À l'issue d'une négociation qui ignore les Antilles et dont la présidence de l'UAG semble avoir été mise à l'écart, un protocole d'accord de fin de conflit est finalement signé, le 11 novembre 2013, entre l'intersyndicale, le collectif des étudiants guyanais et la ministre de l'enseignement supérieur et de la recherche, représentée par le préfet de la région Guyane et le recteur de l'académie de Guyane. Ce protocole, contresigné par l'ensemble des élus locaux et nationaux du territoire, met un terme à cinq semaines de blocage sur le PUR de la Guyane. Il valide le principe de la création d'une Université de la Guyane de plein exercice et consacre l'engagement du ministère à attribuer à la Guyane 40 à 60 emplois supplémentaires sur trois ans à partir de 2013.

Comme chaque fois ou presque dans les crises qui éclatent outre-mer, les autorités ont attendu pour réagir le moment ultime, au point de devoir trancher dans le vif, causant, faute d'évaluation préalable, des dégâts collatéraux.

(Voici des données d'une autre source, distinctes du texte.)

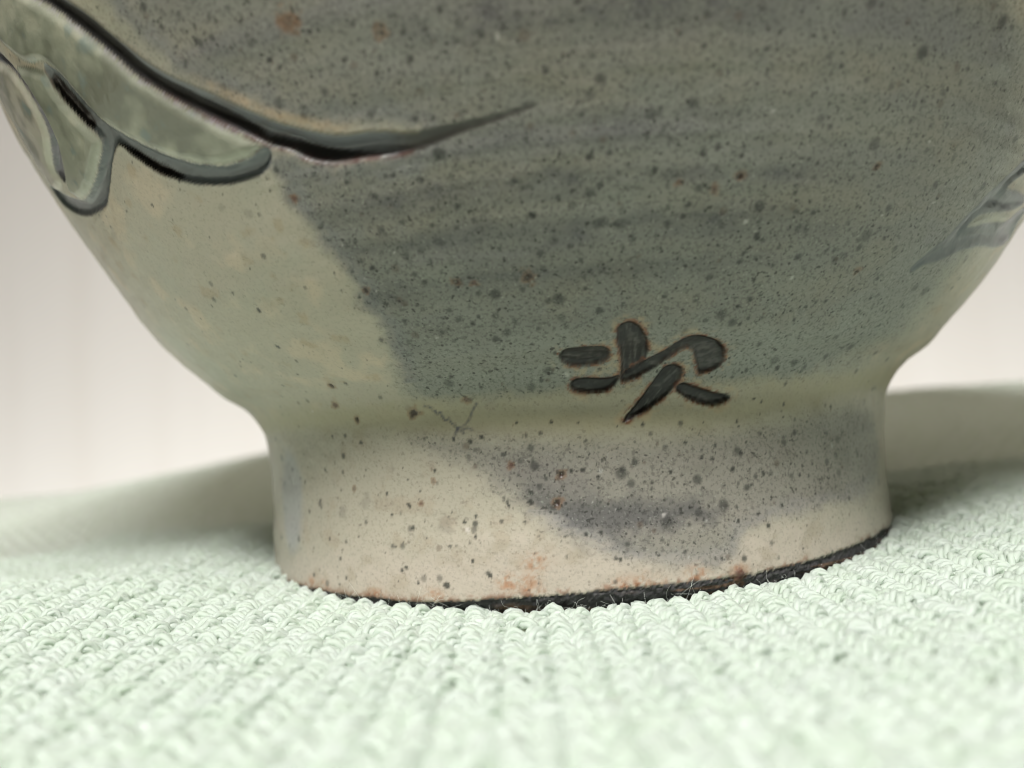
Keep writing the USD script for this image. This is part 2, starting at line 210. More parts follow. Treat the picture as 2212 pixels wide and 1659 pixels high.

Malgré les multiples audits de la Cour des comptes et de l'inspection générale de l'administration de l'éducation nationale et de la recherche (IGAENR) réalisés au cours de la dernière décennie, qui auraient dû susciter la prise de conscience nécessaire et des mesures énergiques, les premiers signaux annonciateurs du séisme, n'ont pas conduit les pouvoirs publics à anticiper la gravité de la situation. Et, par la suite, la gestion de la crise a révélé une absence de maîtrise de la situation : les Antilles, laissées à l'écart des tractations sur l'éclatement de l'UAG, ont été à leur tour touchées par l'onde de choc.

Dans une confusion extrême alimentée par l'absence de perspectives globales, les tensions se sont exacerbées. Elles sont aujourd'hui encore extrêmement vives, et la présidence de l'université, en dépit d'efforts remarquables, tout comme l'administration provisoire du pôle guyanais, éprouvent les plus grandes difficultés à assurer un fonctionnement minimal.